## begin DATASET CONTENT
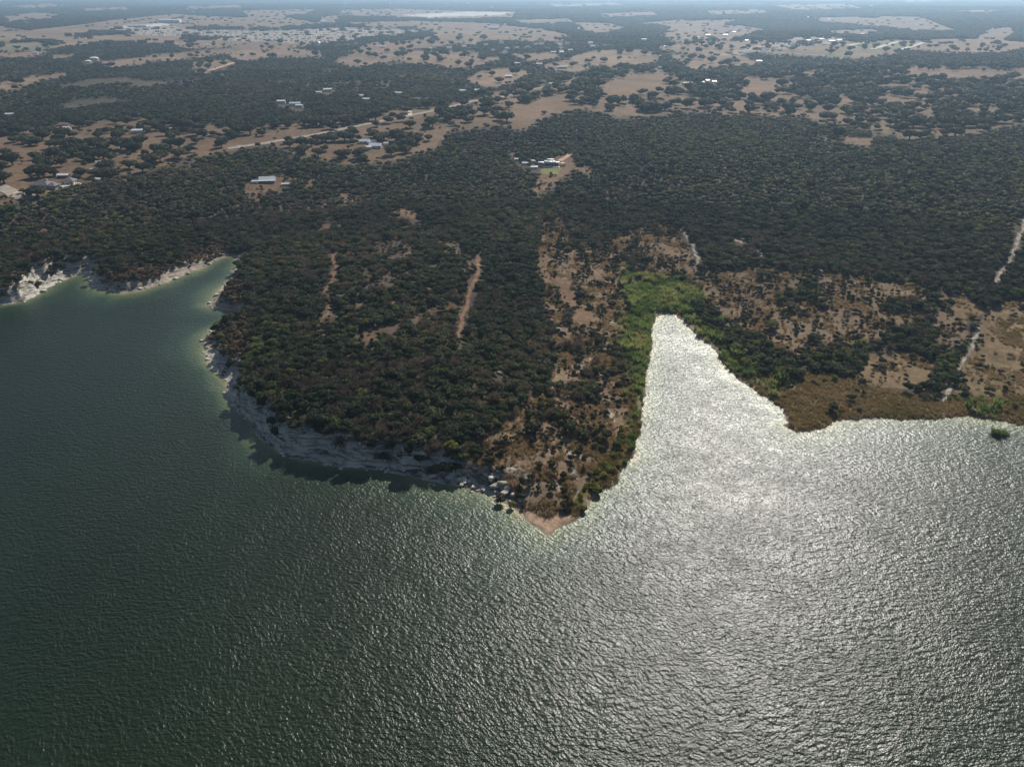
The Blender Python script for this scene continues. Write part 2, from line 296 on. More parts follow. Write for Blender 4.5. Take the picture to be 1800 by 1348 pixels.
def ground_material():
    m, ns, ls, b = nmat('ground_soil', .95, .1)
    g = node(ns, 'ShaderNodeNewGeometry'); pos = g.outputs['Position']
    a = node(ns, 'ShaderNodeAttribute', attribute_name='soil'); rk = node(ns, 'ShaderNodeAttribute', attribute_name='rock')
    n1 = noise(ns, ls, pos, .35, 6, .65); n2 = noise(ns, ls, pos, .03, 4); n3 = noise(ns, ls, pos, 1.8, 4, .7)
    f = math_n(ns, ls, 'MULTIPLY', maprange(ns, ls, n1.outputs['Fac'], .3, .7, .68, 1.32), maprange(ns, ls, n2.outputs['Fac'], .3, .7, .85, 1.15))
    f = math_n(ns, ls, 'MULTIPLY', f, maprange(ns, ls, n3.outputs['Fac'], .25, .75, .75, 1.25))
    sc = node(ns, 'ShaderNodeVectorMath', operation='SCALE'); ls.new(a.outputs['Color'], sc.inputs[0]); ls.new(f, sc.inputs['Scale'])
    # limestone: pale beds, stained joints, dark weathering; crevice shade painted into the dark bands
    mp = node(ns, 'ShaderNodeMapping'); ls.new(pos, mp.inputs[0]); mp.inputs['Scale'].default_value = (.16, .16, 1.7)
    b1 = noise(ns, ls, mp.outputs[0], 1.0, 6, .65); b2 = noise(ns, ls, pos, .55, 6, .6); b3 = noise(ns, ls, pos, 2.4, 5, .7)
    cr = node(ns, 'ShaderNodeValToRGB'); ls.new(b1.outputs['Fac'], cr.inputs[0])
    e = cr.color_ramp.elements; e[0].position = .40; e[0].color = (.07, .063, .055, 1); e[1].position = .58; e[1].color = (.56, .515, .445, 1)
    x = e.new(.48); x.color = (.38, .35, .30, 1)
    lime = mixc(ns, ls, maprange(ns, ls, b2.outputs['Fac'], .52, .72, 0, .8), cr.outputs[0], (.16, .14, .11))
    lime = mixc(ns, ls, maprange(ns, ls, b3.outputs['Fac'], .5, .75, 0, .6), lime, (.60, .555, .48))
    col = mixc(ns, ls, rk.outputs['Fac'], sc.outputs[0], lime)
    ls.new(col, b.inputs['Base Color'])
    bp = node(ns, 'ShaderNodeBump'); bp.inputs['Distance'].default_value = .5; bp.inputs['Strength'].default_value = .7
    h = math_n(ns, ls, 'ADD', math_n(ns, ls, 'MULTIPLY', n3.outputs['Fac'], .7), math_n(ns, ls, 'MULTIPLY', math_n(ns, ls, 'ADD', b1.outputs['Fac'], b3.outputs['Fac']), math_n(ns, ls, 'MULTIPLY', rk.outputs['Fac'], 1.6)))
    ls.new(h, bp.inputs['Height']); ls.new(bp.outputs[0], b.inputs['Normal'])
    return m
def water_material():
    m, ns, ls, b = nmat('lake_water', .345, .5)
    b.inputs['IOR'].default_value = 1.333
    g = node(ns, 'ShaderNodeNewGeometry'); pos = g.outputs['Position']
    sh_ = node(ns, 'ShaderNodeAttribute', attribute_name='shallow'); big = noise(ns, ls, pos, .012, 3)
    deep = mixc(ns, ls, maprange(ns, ls, big.outputs['Fac'], .35, .65, 0, 1), (.0060, .0135, .0055), (.0090, .0185, .0078))
    cr = node(ns, 'ShaderNodeValToRGB'); ls.new(sh_.outputs['Fac'], cr.inputs[0])
    e = cr.color_ramp.elements; e[0].position = 0; e[0].color = (.008, .016, .007, 1); e[1].position = 1; e[1].color = (.30, .26, .15, 1)
    x = e.new(.35); x.color = (.018, .038, .020, 1); x = e.new(.72); x.color = (.085, .11, .055, 1); x = e.new(.9); x.color = (.17, .17, .085, 1)
    ls.new(mixc(ns, ls, maprange(ns, ls, sh_.outputs['Fac'], 0, .2, 0, 1), deep, cr.outputs[0]), b.inputs['Base Color'])
    # wind waves: crossing trains of stretched crests on top of a wandering phase, plus fine chop
    wob = noise(ns, ls, pos, .035, 3)
    wv = node(ns, 'ShaderNodeVectorMath', operation='SUBTRACT'); ls.new(wob.outputs['Color'], wv.inputs[0]); wv.inputs[1].default_value = (.5, .5, .5)
    ws = node(ns, 'ShaderNodeVectorMath', operation='SCALE'); ls.new(wv.outputs[0], ws.inputs[0]); ws.inputs['Scale'].default_value = 8.0
    wp = node(ns, 'ShaderNodeVectorMath', operation='ADD'); ls.new(pos, wp.inputs[0]); ls.new(ws.outputs[0], wp.inputs[1])
    hs = None
    for ang, scl, st, amp, det in WAVES:
        mp = node(ns, 'ShaderNodeMapping', vector_type='TEXTURE'); ls.new(wp.outputs[0], mp.inputs[0])
        mp.inputs['Rotation'].default_value = (0, 0, R(ang)); mp.inputs['Scale'].default_value = (st, 1, 1)
        n = noise(ns, ls, mp.outputs[0], scl, det, .5)
        t = math_n(ns, ls, 'MULTIPLY', n.outputs['Fac'], amp); hs = t if hs is None else math_n(ns, ls, 'ADD', hs, t)
    lm = node(ns, 'ShaderNodeMapping'); ls.new(pos, lm.inputs[0]); lm.inputs['Rotation'].default_value = (0, 0, R(25)); lm.inputs['Scale'].default_value = (.02, .055, .02)
    lane = noise(ns, ls, lm.outputs[0], 1.0, 4)
    hs = math_n(ns, ls, 'MULTIPLY', hs, maprange(ns, ls, lane.outputs['Fac'], .3, .7, .86, 1.14))
    bp = node(ns, 'ShaderNodeBump'); bp.inputs['Distance'].default_value = 1.0; bp.inputs['Strength'].default_value = 1.0
    ls.new(hs, bp.inputs['Height']); ls.new(bp.outputs[0], b.inputs['Normal'])
    return m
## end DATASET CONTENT
Return each line exactly as written. Any picture gets left out.

The Blender Python script for this scene continues. Write part 2, from line 296 on. More parts follow. Write for Blender 4.5. Take the picture to be 1800 by 1348 pixels.
def ground_material():
    m, ns, ls, b = nmat('ground_soil', .95, .1)
    g = node(ns, 'ShaderNodeNewGeometry'); pos = g.outputs['Position']
    a = node(ns, 'ShaderNodeAttribute', attribute_name='soil'); rk = node(ns, 'ShaderNodeAttribute', attribute_name='rock')
    n1 = noise(ns, ls, pos, .35, 6, .65); n2 = noise(ns, ls, pos, .03, 4); n3 = noise(ns, ls, pos, 1.8, 4, .7)
    f = math_n(ns, ls, 'MULTIPLY', maprange(ns, ls, n1.outputs['Fac'], .3, .7, .68, 1.32), maprange(ns, ls, n2.outputs['Fac'], .3, .7, .85, 1.15))
    f = math_n(ns, ls, 'MULTIPLY', f, maprange(ns, ls, n3.outputs['Fac'], .25, .75, .75, 1.25))
    sc = node(ns, 'ShaderNodeVectorMath', operation='SCALE'); ls.new(a.outputs['Color'], sc.inputs[0]); ls.new(f, sc.inputs['Scale'])
    # limestone: pale beds, stained joints, dark weathering; crevice shade painted into the dark bands
    mp = node(ns, 'ShaderNodeMapping'); ls.new(pos, mp.inputs[0]); mp.inputs['Scale'].default_value = (.16, .16, 1.7)
    b1 = noise(ns, ls, mp.outputs[0], 1.0, 6, .65); b2 = noise(ns, ls, pos, .55, 6, .6); b3 = noise(ns, ls, pos, 2.4, 5, .7)
    cr = node(ns, 'ShaderNodeValToRGB'); ls.new(b1.outputs['Fac'], cr.inputs[0])
    e = cr.color_ramp.elements; e[0].position = .40; e[0].color = (.07, .063, .055, 1); e[1].position = .58; e[1].color = (.56, .515, .445, 1)
    x = e.new(.48); x.color = (.38, .35, .30, 1)
    lime = mixc(ns, ls, maprange(ns, ls, b2.outputs['Fac'], .52, .72, 0, .8), cr.outputs[0], (.16, .14, .11))
    lime = mixc(ns, ls, maprange(ns, ls, b3.outputs['Fac'], .5, .75, 0, .6), lime, (.60, .555, .48))
    col = mixc(ns, ls, rk.outputs['Fac'], sc.outputs[0], lime)
    ls.new(col, b.inputs['Base Color'])
    bp = node(ns, 'ShaderNodeBump'); bp.inputs['Distance'].default_value = .5; bp.inputs['Strength'].default_value = .7
    h = math_n(ns, ls, 'ADD', math_n(ns, ls, 'MULTIPLY', n3.outputs['Fac'], .7), math_n(ns, ls, 'MULTIPLY', math_n(ns, ls, 'ADD', b1.outputs['Fac'], b3.outputs['Fac']), math_n(ns, ls, 'MULTIPLY', rk.outputs['Fac'], 1.6)))
    ls.new(h, bp.inputs['Height']); ls.new(bp.outputs[0], b.inputs['Normal'])
    return m
def water_material():
    m, ns, ls, b = nmat('lake_water', .345, .5)
    b.inputs['IOR'].default_value = 1.333
    g = node(ns, 'ShaderNodeNewGeometry'); pos = g.outputs['Position']
    sh_ = node(ns, 'ShaderNodeAttribute', attribute_name='shallow'); big = noise(ns, ls, pos, .012, 3)
    deep = mixc(ns, ls, maprange(ns, ls, big.outputs['Fac'], .35, .65, 0, 1), (.0060, .0135, .0055), (.0090, .0185, .0078))
    cr = node(ns, 'ShaderNodeValToRGB'); ls.new(sh_.outputs['Fac'], cr.inputs[0])
    e = cr.color_ramp.elements; e[0].position = 0; e[0].color = (.008, .016, .007, 1); e[1].position = 1; e[1].color = (.30, .26, .15, 1)
    x = e.new(.35); x.color = (.018, .038, .020, 1); x = e.new(.72); x.color = (.085, .11, .055, 1); x = e.new(.9); x.color = (.17, .17, .085, 1)
    ls.new(mixc(ns, ls, maprange(ns, ls, sh_.outputs['Fac'], 0, .2, 0, 1), deep, cr.outputs[0]), b.inputs['Base Color'])
    # wind waves: crossing trains of stretched crests on top of a wandering phase, plus fine chop
    wob = noise(ns, ls, pos, .035, 3)
    wv = node(ns, 'ShaderNodeVectorMath', operation='SUBTRACT'); ls.new(wob.outputs['Color'], wv.inputs[0]); wv.inputs[1].default_value = (.5, .5, .5)
    ws = node(ns, 'ShaderNodeVectorMath', operation='SCALE'); ls.new(wv.outputs[0], ws.inputs[0]); ws.inputs['Scale'].default_value = 8.0
    wp = node(ns, 'ShaderNodeVectorMath', operation='ADD'); ls.new(pos, wp.inputs[0]); ls.new(ws.outputs[0], wp.inputs[1])
    hs = None
    for ang, scl, st, amp, det in WAVES:
        mp = node(ns, 'ShaderNodeMapping', vector_type='TEXTURE'); ls.new(wp.outputs[0], mp.inputs[0])
        mp.inputs['Rotation'].default_value = (0, 0, R(ang)); mp.inputs['Scale'].default_value = (st, 1, 1)
        n = noise(ns, ls, mp.outputs[0], scl, det, .5)
        t = math_n(ns, ls, 'MULTIPLY', n.outputs['Fac'], amp); hs = t if hs is None else math_n(ns, ls, 'ADD', hs, t)
    lm = node(ns, 'ShaderNodeMapping'); ls.new(pos, lm.inputs[0]); lm.inputs['Rotation'].default_value = (0, 0, R(25)); lm.inputs['Scale'].default_value = (.02, .055, .02)
    lane = noise(ns, ls, lm.outputs[0], 1.0, 4)
    hs = math_n(ns, ls, 'MULTIPLY', hs, maprange(ns, ls, lane.outputs['Fac'], .3, .7, .86, 1.14))
    bp = node(ns, 'ShaderNodeBump'); bp.inputs['Distance'].default_value = 1.0; bp.inputs['Strength'].default_value = 1.0
    ls.new(hs, bp.inputs['Height']); ls.new(bp.outputs[0], b.inputs['Normal'])
    return m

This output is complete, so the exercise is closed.